Story by Alex Henderson •
The Duggar family in 2007 provided by AlterNet
Ruby Franke, a Utah-based Mormon known for the YouTube series "8 Passengers," is now facing six charges of felony child abuse. Police in Utah arrested Franke, known for giving parental advice from a religious perspective, after investigating allegations that she would leave her children home alone for extended periods of time.
In a scathing think piece/essay published by Salon on September 8, journalist Amanda Marcotte emphasizes that Franke's arrest should not be viewed as an isolated incident but rather, as one of many examples of alleged abuse coming from the Religious Right.
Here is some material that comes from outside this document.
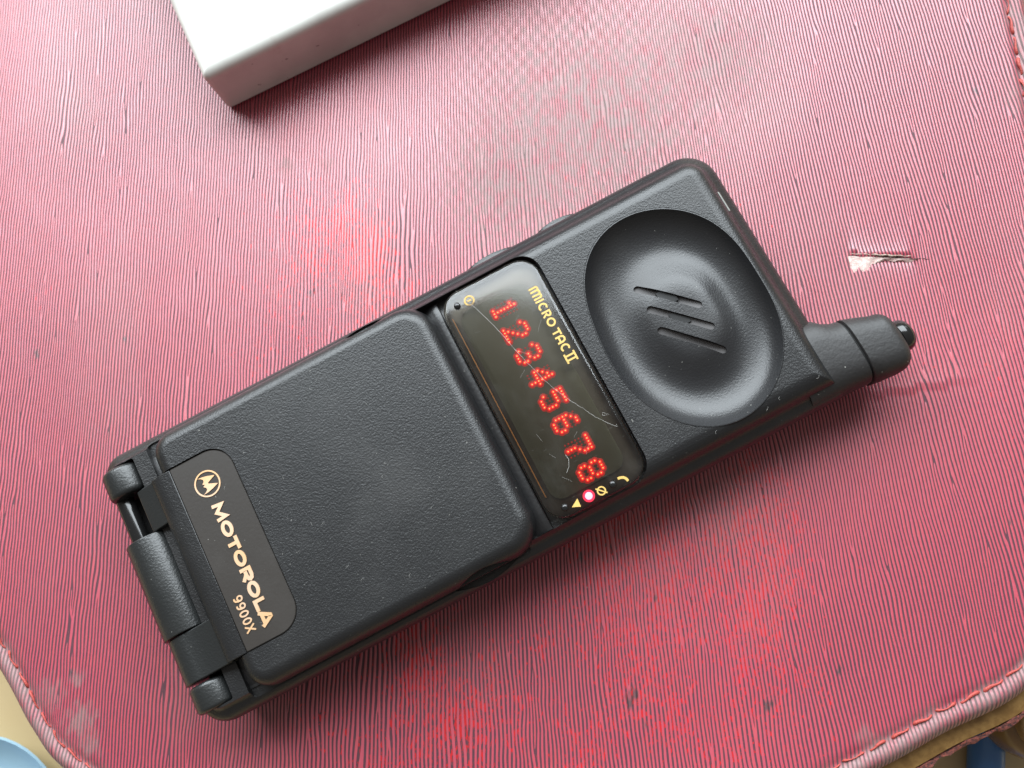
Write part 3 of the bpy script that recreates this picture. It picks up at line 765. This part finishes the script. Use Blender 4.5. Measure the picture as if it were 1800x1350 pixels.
# ---- antenna
AY, AZ = -29.2, 11.4
def aring(x, yc, hy, hz, zc, n=40, e=3.1):
    P = []
    for j in range(n):
        a = 2 * math.pi * j / n; c = math.cos(a); s_ = math.sin(a)
        P.append((x, yc + hy * math.copysign(abs(c) ** (2 / e), c), zc + hz * math.copysign(abs(s_) ** (2 / e), s_)))
    return P
part('antenna_base', loft([aring(66, -27.6, 9.4, 8.4, 10.4), aring(73, -27.6, 9.4, 8.2, 10.6), aring(74.5, -27.8, 9.2, 8.1, 10.7), aring(75.6, -27.9, 9.1, 7.9, 10.8), aring(77, -28.6, 8.4, 7.6, 10.9), aring(79, -29.2, 7.9, 7.35, 11), aring(80.5, -29.4, 7.8, 7.2, 11), aring(80.75, -29.4, 7.5, 6.9, 11)]), M_antenna, phone, angle=40)
part('antenna_neck', loft([aring(80.3, -29.4, 7.3, 6.7, 11), aring(81.6, -29.4, 7.3, 6.7, 11)]), M_pit, phone)
cap = [aring(81.05, -29.6, 7.7, 7.0, 11), aring(81.35, -29.6, 8.0, 7.3, 11), aring(84, -30.2, 7.75, 7.0, 11), aring(87.4, -31.0, 7.2, 6.6, 11)]
for i in range(1, 9):
    a = math.radians(90 * i / 8); cap.append(aring(88.0 + 3.2 * math.sin(a), -31.1, 3.9 + 3.2 * math.cos(a), 3.7 + 2.8 * math.cos(a), 11.1))
part('antenna_cap', loft(cap), M_antenna, phone, angle=50)
tip = [aring(90.0, -31.2, 3.3, 3.3, 11.5, 32, 2), aring(91.4, -31.2, 3.3, 3.3, 11.5, 32, 2), aring(91.5, -31.2, 3.6, 3.6, 11.5, 32, 2), aring(92.6, -31.2, 3.75, 3.75, 11.5, 32, 2)]
for i in range(0, 8):
    a = math.radians(88 * i / 7); tip.append(aring(92.7 + 2.2 * math.sin(a), -31.2, .25 + 3.45 * math.cos(a), .25 + 3.45 * math.cos(a), 11.5, 32, 2))
part('antenna_tip', loft(tip), M_gloss, phone, angle=60)
# ---- side buttons on the upper long side
for x0, x1 in ((12.0, 27.0), (31.0, 43.5)):
    R = []
    for z, k in ((7.6, .2), (8.2, .9), (10.6, 1.15), (12.6, 1.0), (13.3, .2)):
        P = []
        for i in range(21):
            t = i / 20; P.append((x0 + (x1 - x0) * t, 29.2 + 2.0 * k * math.sin(math.pi * t) ** .55, z))
        P += [(x1, 27.5, z), (x0, 27.5, z)]
        R.append(P)
    part('side_button', loft(R), M_shell, phone, angle=50)

for i in range(22):
    if i < 12: cx, cy, cz = random.uniform(-50, -4), random.uniform(-29, 21), FZ
    elif i < 18: cx, cy, cz = random.uniform(30, 69), random.choice([random.uniform(19.5, 21.5), random.uniform(-32.5, -31)]), 20.9
    else: cx, cy, cz = random.uniform(-65, -54), random.uniform(-24, 15), FZ - .28
    a = random.uniform(0, 6.28); L = random.uniform(.4, 1.3); kk = random.uniform(-1.2, 1.2); P = []
    for j in range(7): P.append((cx, cy, cz + .02)); cx += L / 7 * math.cos(a); cy += L / 7 * math.sin(a); a += kk / 3
    part('dust_fibre', tube(P, .020, 4), M_scratch, phone, angle=180)
for i in range(9):
    cx, cy = random.uniform(7, 24), random.uniform(-29, 20); a = random.uniform(.6, 2.4); L = random.uniform(1.5, 5)
    P = [(cx + L * j / 5 * math.cos(a), cy + L * j / 5 * math.sin(a) + .1 * math.sin(j), 0) for j in range(6)]
    P = [(x, min(23, max(-31.5, y)), WS(x, min(23, max(-31.5, y))) - .006) for x, y, _ in P if 5 < x < 26.5]
    if len(P) > 3: part('scratch', tube(P, .013, 4), M_scratch, win, angle=180)

# ------------------------------------------------------------------ blurred things on the table
def lathe(prof, n=48):
    return loft([[(r * math.cos(2 * math.pi * j / n), r * math.sin(2 * math.pi * j / n), z) for j in range(n)] for r, z in prof])
dish = empty('dish', (-155, -119, TZ))
tag(dish, 'pale blue round dish on the table below the bag corner, lower left', 'dish')
part('dish_body', lathe([(14, .05), (19, .4), (25, 4), (28, 8.0), (27.5, 8.6), (24, 5), (18, 1.9), (.5, 1.6)]), simple('pale_blue_ceramic', (.30, .46, .56), .3), dish, angle=50)
part('dish_centre', lathe([(15, 1.65), (15, 2.0), (14, 2.1), (.4, 2.1)]), simple('mid_blue_glaze', (.13, .26, .48), .25), dish, angle=50)
pen = empty('marker_pen', (115.5, -118, TZ), math.radians(83))
tag(pen, 'blue pen lying on the table past the lower right rim of the bag', 'pen')
part('barrel', cyl((-24, 0, 4), (22, 0, 4), 4.0, None, 28, .6, .6), simple('blue_plastic', (.05, .24, .62), .3), pen)
part('stripe', cyl((-20, 0, 4), (-15, 0, 4), 4.1, None, 28), simple('pale_blue_band', (.25, .48, .62), .35), pen)
part('pen_cap', cyl((22, 0, 4), (40, 0, 4), 4.5, 4.2, 28, .5, 1.2), simple('dark_blue_plastic', (.05, .16, .40), .3), pen)
jar = empty('jar', (128, -79.5, TZ))
tag(jar, 'brown jar standing on the table at the lower right corner', 'jar')
part('jar_body', lathe([(10, .05), (12, .5), (12.3, 2), (12.0, 19), (11.2, 21.5), (9, 23)]), simple('brown_glazed', (.20, .115, .04), .25), jar, angle=50)
part('jar_lid', lathe([(8.6, 22.9), (9.4, 23.3), (9.4, 27), (8.8, 27.6), (.5, 27.6)]), simple('brown_lid', (.25, .15, .06), .3), jar, angle=50)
"Franke was part of a new crop of Christian 'influencers' who have recreated the Duggar family's reality TV success for the social media era," Marcotte observes. "There seems to be an unending number of these content creators. They rake in massive views and advertisers by dishing up a fantasy of blindingly white, well-scrubbed, 'wholesome' family life.
Marcotte adds, "Franke was a bog standard example: A thin Mormon housewife with 6 kids and expensive-looking blond hair, living in small town Utah. She and her husband, Kevin Franke, kept up a YouTube channel documenting how their strict, religious parenting style supposedly led to an upright and enviable life."
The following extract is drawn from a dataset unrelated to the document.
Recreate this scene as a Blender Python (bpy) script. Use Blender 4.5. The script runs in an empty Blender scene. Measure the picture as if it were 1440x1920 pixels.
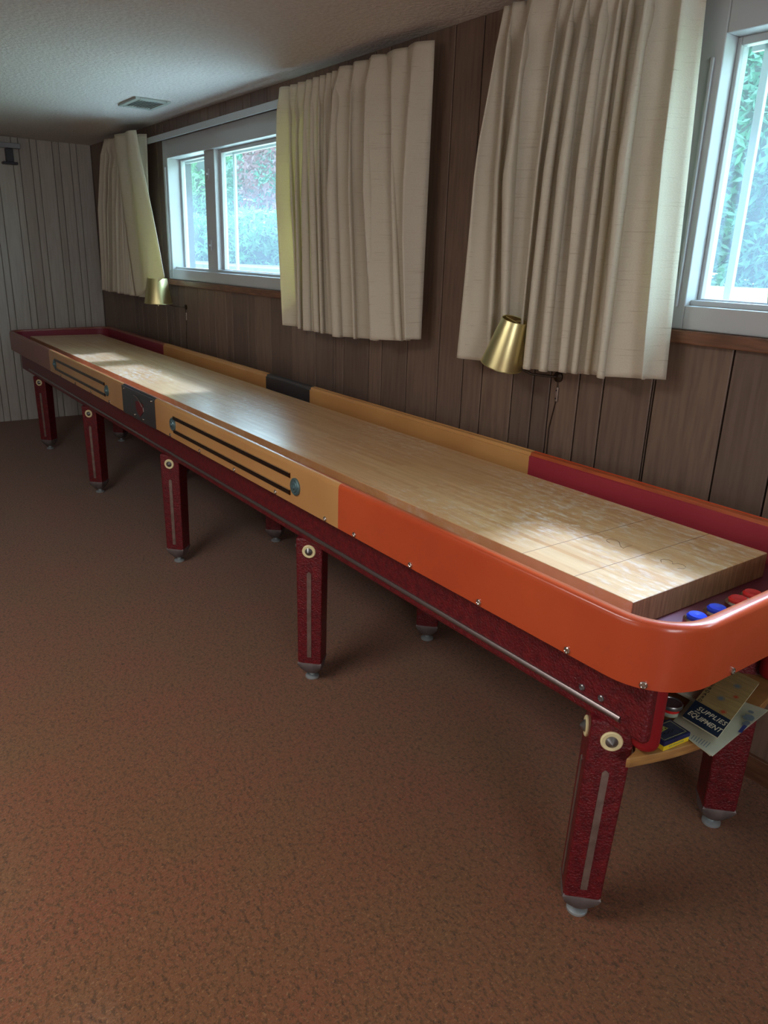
import bpy, bmesh, math, random
import numpy as np
from mathutils import Vector, Matrix
PI = math.pi
C = bpy.context.scene.collection

# ---------------------------------------------------------------- camera
cam = bpy.data.cameras.new('camera'); camo = bpy.data.objects.new('camera', cam); C.objects.link(camo)
cam.sensor_fit = 'VERTICAL'; cam.sensor_height = 24.0; cam.sensor_width = 18.0
cam.lens = 1412.24 / 1920 * 24.0; cam.clip_start = 0.02; cam.clip_end = 200
_R = Vector((0.5830958915, 0.8117995396, 0.0313161376)); _U = Vector((-0.2773361631, 0.1626760106, 0.9469008231)); _F = Vector((-0.7635992701, 0.5608190678, -0.3199969786))
camo.matrix_world = Matrix(((_R.x, _U.x, -_F.x, 0.52937), (_R.y, _U.y, -_F.y, -1.08849), (_R.z, _U.z, -_F.z, 1.40898), (0, 0, 0, 1)))
bpy.context.scene.camera = camo
vs = bpy.context.scene.view_settings
vs.view_transform = 'Standard'; vs.look = 'None'; vs.gamma = 1.0; vs.use_curve_mapping = False
vs.exposure = 0.12

# ---------------------------------------------------------------- daylight and added fill lamps
world = bpy.data.worlds.new('sky'); bpy.context.scene.world = world; world.use_nodes = True
wn = world.node_tree.nodes['Background']
wn.inputs[0].default_value = (0.58, 0.82, 1.0, 1); wn.inputs[1].default_value = 14.0
def light(name, kind, loc, energy, color=(1, 1, 1), aim=None, size=None, size_y=None, angle=None):
    l = bpy.data.lights.new(name, kind); l.energy = energy; l.color = color
    if kind == 'AREA':
        l.shape = 'RECTANGLE'; l.size = size; l.size_y = size_y or size
    if angle is not None: l.angle = angle
    if kind == 'POINT' and size: l.shadow_soft_size = size
    o = bpy.data.objects.new(name, l); C.objects.link(o); o.location = loc
    if aim is not None:
        o.rotation_euler = (Vector(aim) - Vector(loc)).to_track_quat('-Z', 'Y').to_euler()
    return o
# pale hazy sun that slips in between the eave and the window sill and strikes the table
light('sun', 'SUN', (-.7, 10, 9.75), 12.5, (0.42, 0.58, 1.0), aim=(0, 0, 0), angle=0.10)
# added fill lamp near the left wall, behind the camera; no window seen
light('left_fill', 'AREA', (-0.9, -4.12, 1.45), 12, (1.0, 0.95, 0.90), aim=(-0.9, 0, 0.9), size=2.6, size_y=1.1)
light('front_fill', 'AREA', (3.38, -1.6, 1.5), 44, (0.96, 0.96, 1.0), aim=(-1.0, -0.6, 0.6), size=1.6, size_y=1.1)  # added fill lamp out of view, brightens the near end and shelf
light('ceiling_fill', 'AREA', (-1.1, -1.75, 2.17), 26, (1.0, 0.965, 0.935), aim=(-1.1, -1.749, 0), size=1.2, size_y=.6)  # unseen overhead fill lamp, height judged from the dark apron
for nm, xc, w in (('portal_far', -3.685, 2.1), ('portal_near', 0.24, 2.1)):
    p = light(nm, 'AREA', (xc, 1.13, 1.66), 1, aim=(xc, 0, 1.66), size=w, size_y=0.86)
    p.data.cycles.is_portal = True

# ---------------------------------------------------------------- helpers
def srgb(r, g, b):
    f = lambda c: (c / 255 / 12.92) if c <= 10 else (((c / 255) + 0.055) / 1.055) ** 2.4
    return (f(r), f(g), f(b), 1)
def material(name, base, rough=0.5, metal=0.0, spec=0.5, var=None, var_scale=8, var_stretch=(1, 1, 1), bump=None, bump_scale=50, bump_stretch=(1, 1, 1), coat=0.0, detail=4):
    m = bpy.data.materials.new(name); m.use_nodes = True
    nt = m.node_tree; b = nt.nodes['Principled BSDF']
    b.inputs['Base Color'].default_value = base; b.inputs['Roughness'].default_value = rough
    b.inputs['Metallic'].default_value = metal; b.inputs['Specular IOR Level'].default_value = spec
    b.inputs['Coat Weight'].default_value = coat; b.inputs['Coat Roughness'].default_value = 0.12
    tc = nt.nodes.new('ShaderNodeTexCoord')
    if var is not None:
        mp = nt.nodes.new('ShaderNodeMapping'); mp.inputs['Scale'].default_value = var_stretch
        nz = nt.nodes.new('ShaderNodeTexNoise'); nz.inputs['Scale'].default_value = var_scale; nz.inputs['Detail'].default_value = detail
        mx = nt.nodes.new('ShaderNodeMix'); mx.data_type = 'RGBA'
        rp = nt.nodes.new('ShaderNodeMapRange'); rp.inputs[1].default_value = 0.32; rp.inputs[2].default_value = 0.68
        nt.links.new(tc.outputs['Object'], mp.inputs[0]); nt.links.new(mp.outputs[0], nz.inputs[0])
        nt.links.new(nz.outputs[0], rp.inputs[0]); nt.links.new(rp.outputs[0], mx.inputs['Factor'])
        mx.inputs['A'].default_value = base; mx.inputs['B'].default_value = var
        nt.links.new(mx.outputs['Result'], b.inputs['Base Color'])
    if bump:
        mp = nt.nodes.new('ShaderNodeMapping'); mp.inputs['Scale'].default_value = bump_stretch
        nz = nt.nodes.new('ShaderNodeTexNoise'); nz.inputs['Scale'].default_value = bump_scale; nz.inputs['Detail'].default_value = 3
        bp = nt.nodes.new('ShaderNodeBump'); bp.inputs['Strength'].default_value = bump[0]; bp.inputs['Distance'].default_value = bump[1]
        nt.links.new(tc.outputs['Object'], mp.inputs[0]); nt.links.new(mp.outputs[0], nz.inputs[0])
        nt.links.new(nz.outputs[0], bp.inputs['Height']); nt.links.new(bp.outputs[0], b.inputs['Normal'])
    return m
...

The case against Franke, Marcotte notes, alleges "massive amounts of child abuse." And this type of abuse, she warns, is not uncommon on the Religious Right.
"The viciousness, which often verges on flat-out sadism, goes a long way toward explaining the apparently bottomless yearning for Duggar-style propaganda," Marcotte argues. "It's all about reassuring conservative Christians that all this religious oppression and cruelty is justified. The images of smiling blonde children chasing butterflies in a field under the gaze of beatific blonde parents tell a story they desperately want to hear: That it's OK to beat and starve kids because look at all this family harmony and joy it will eventually produce!"